Scene script records
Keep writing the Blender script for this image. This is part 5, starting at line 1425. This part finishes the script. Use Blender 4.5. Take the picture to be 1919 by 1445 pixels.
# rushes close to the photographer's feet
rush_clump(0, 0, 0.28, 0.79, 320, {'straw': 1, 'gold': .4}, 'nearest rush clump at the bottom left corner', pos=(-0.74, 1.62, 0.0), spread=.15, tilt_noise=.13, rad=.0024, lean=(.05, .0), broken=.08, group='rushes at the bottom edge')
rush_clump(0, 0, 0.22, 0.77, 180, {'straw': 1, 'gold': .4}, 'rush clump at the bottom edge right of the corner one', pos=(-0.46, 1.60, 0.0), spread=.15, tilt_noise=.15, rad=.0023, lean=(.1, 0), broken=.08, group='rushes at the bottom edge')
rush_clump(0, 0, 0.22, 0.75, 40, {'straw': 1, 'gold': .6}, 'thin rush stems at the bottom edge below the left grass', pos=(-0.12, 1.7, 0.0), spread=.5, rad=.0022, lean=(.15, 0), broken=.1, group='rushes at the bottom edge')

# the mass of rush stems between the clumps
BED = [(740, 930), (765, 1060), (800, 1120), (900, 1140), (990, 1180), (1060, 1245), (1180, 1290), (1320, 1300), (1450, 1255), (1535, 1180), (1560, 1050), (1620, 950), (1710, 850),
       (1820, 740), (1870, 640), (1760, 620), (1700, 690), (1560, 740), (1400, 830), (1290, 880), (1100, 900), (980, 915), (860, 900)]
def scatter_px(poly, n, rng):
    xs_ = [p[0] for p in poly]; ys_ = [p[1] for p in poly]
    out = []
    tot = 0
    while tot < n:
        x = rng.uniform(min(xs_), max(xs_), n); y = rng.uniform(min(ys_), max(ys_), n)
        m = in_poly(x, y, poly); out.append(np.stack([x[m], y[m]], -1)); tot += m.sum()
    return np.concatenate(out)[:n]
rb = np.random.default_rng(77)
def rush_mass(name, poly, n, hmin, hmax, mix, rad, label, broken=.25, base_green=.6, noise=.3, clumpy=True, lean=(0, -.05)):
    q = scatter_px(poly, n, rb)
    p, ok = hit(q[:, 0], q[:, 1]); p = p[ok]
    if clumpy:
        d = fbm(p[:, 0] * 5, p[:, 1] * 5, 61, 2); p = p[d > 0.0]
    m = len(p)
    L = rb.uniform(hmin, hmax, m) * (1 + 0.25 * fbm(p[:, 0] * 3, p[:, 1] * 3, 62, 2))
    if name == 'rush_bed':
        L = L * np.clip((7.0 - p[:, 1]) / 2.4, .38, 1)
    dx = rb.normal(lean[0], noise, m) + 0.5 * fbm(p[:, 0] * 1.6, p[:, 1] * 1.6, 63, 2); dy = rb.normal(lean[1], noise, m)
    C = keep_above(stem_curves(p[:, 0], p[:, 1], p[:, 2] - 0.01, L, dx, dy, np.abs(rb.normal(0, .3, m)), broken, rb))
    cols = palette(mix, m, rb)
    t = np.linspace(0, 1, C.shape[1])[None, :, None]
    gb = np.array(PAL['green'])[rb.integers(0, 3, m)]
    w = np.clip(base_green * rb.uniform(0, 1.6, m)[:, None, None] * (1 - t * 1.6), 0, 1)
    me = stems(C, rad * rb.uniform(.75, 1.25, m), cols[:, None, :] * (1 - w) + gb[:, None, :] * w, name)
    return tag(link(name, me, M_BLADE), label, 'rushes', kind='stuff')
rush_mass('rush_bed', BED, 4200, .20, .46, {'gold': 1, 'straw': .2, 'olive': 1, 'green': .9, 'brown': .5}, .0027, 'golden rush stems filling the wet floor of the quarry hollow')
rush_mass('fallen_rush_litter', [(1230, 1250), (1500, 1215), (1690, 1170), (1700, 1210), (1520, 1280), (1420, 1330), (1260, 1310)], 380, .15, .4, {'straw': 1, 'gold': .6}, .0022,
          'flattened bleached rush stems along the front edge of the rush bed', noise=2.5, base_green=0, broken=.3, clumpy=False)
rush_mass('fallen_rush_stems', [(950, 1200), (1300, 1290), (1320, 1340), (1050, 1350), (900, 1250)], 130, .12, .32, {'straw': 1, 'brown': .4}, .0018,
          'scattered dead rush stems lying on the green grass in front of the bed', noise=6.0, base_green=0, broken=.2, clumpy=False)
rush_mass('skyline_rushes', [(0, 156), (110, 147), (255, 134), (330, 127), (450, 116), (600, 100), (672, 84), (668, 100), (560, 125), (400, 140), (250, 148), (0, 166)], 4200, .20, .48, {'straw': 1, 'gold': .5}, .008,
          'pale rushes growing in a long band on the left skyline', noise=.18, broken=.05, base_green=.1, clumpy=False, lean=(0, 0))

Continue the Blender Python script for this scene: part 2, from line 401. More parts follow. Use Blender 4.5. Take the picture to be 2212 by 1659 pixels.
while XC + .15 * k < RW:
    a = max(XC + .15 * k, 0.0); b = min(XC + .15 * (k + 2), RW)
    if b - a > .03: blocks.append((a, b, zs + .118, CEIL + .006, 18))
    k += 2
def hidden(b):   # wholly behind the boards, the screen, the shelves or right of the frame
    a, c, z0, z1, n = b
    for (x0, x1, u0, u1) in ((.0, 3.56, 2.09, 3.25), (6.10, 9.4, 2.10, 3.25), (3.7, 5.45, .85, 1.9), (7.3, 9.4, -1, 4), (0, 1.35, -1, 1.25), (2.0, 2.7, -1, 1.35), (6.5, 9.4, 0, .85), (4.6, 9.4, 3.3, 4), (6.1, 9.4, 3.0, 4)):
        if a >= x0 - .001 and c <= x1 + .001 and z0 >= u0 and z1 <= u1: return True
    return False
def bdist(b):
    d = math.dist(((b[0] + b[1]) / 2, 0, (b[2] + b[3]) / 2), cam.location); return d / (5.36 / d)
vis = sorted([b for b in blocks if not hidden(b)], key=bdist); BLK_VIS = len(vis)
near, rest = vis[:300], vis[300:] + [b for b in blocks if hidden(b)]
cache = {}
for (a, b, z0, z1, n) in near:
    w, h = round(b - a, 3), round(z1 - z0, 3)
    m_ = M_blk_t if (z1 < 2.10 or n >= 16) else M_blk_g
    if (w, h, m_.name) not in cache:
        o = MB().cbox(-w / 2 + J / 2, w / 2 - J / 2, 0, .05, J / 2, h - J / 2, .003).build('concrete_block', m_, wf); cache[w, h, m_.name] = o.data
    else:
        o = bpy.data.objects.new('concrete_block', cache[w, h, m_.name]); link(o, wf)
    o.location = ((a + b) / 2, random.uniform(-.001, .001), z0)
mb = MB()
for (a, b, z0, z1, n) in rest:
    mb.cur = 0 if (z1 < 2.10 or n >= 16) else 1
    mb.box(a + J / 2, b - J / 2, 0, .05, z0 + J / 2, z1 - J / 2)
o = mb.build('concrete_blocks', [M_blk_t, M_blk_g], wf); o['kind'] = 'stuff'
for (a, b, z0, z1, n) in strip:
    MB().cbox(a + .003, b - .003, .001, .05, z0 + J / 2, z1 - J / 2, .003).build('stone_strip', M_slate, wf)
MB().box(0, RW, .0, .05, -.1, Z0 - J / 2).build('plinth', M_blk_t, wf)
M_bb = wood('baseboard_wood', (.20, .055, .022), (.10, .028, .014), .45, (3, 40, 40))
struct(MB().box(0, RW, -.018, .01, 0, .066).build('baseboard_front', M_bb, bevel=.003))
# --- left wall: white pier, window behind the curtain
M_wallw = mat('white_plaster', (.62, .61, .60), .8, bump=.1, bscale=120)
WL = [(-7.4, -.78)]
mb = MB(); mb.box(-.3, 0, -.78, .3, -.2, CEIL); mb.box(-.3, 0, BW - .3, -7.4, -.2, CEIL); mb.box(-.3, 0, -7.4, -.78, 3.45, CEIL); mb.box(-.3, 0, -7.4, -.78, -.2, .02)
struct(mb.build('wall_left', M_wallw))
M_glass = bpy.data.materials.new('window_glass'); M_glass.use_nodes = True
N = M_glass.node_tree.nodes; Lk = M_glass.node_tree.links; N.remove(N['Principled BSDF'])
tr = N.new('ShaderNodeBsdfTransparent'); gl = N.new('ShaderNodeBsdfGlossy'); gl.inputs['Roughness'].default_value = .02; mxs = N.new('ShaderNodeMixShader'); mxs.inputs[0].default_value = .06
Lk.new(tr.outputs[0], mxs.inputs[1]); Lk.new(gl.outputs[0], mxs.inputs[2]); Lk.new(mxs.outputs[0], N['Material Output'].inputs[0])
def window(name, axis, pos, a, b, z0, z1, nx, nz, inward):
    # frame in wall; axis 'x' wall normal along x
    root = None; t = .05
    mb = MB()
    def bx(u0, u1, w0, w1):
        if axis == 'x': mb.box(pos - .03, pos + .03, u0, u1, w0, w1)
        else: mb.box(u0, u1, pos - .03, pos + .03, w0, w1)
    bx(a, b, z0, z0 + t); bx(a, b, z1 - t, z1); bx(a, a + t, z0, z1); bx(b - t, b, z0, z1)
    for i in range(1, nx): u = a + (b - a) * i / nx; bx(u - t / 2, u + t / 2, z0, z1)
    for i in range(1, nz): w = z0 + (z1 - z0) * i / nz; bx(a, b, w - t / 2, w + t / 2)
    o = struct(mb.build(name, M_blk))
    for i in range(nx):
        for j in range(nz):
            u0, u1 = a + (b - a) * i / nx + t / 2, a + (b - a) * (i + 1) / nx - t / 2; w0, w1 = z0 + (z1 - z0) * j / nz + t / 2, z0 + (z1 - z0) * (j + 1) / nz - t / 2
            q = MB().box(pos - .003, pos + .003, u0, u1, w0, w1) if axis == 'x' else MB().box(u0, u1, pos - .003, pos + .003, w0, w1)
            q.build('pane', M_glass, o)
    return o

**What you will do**
Extract the first line above and each line after it up to and including the one with "broken=.1, group='rushes at the bottom edge')", please, exactly and with nothing else.

**Finished answer**
Keep writing the Blender script for this image. This is part 5, starting at line 1425. This part finishes the script. Use Blender 4.5. Take the picture to be 1919 by 1445 pixels.
# rushes close to the photographer's feet
rush_clump(0, 0, 0.28, 0.79, 320, {'straw': 1, 'gold': .4}, 'nearest rush clump at the bottom left corner', pos=(-0.74, 1.62, 0.0), spread=.15, tilt_noise=.13, rad=.0024, lean=(.05, .0), broken=.08, group='rushes at the bottom edge')
rush_clump(0, 0, 0.22, 0.77, 180, {'straw': 1, 'gold': .4}, 'rush clump at the bottom edge right of the corner one', pos=(-0.46, 1.60, 0.0), spread=.15, tilt_noise=.15, rad=.0023, lean=(.1, 0), broken=.08, group='rushes at the bottom edge')
rush_clump(0, 0, 0.22, 0.75, 40, {'straw': 1, 'gold': .6}, 'thin rush stems at the bottom edge below the left grass', pos=(-0.12, 1.7, 0.0), spread=.5, rad=.0022, lean=(.15, 0), broken=.1, group='rushes at the bottom edge')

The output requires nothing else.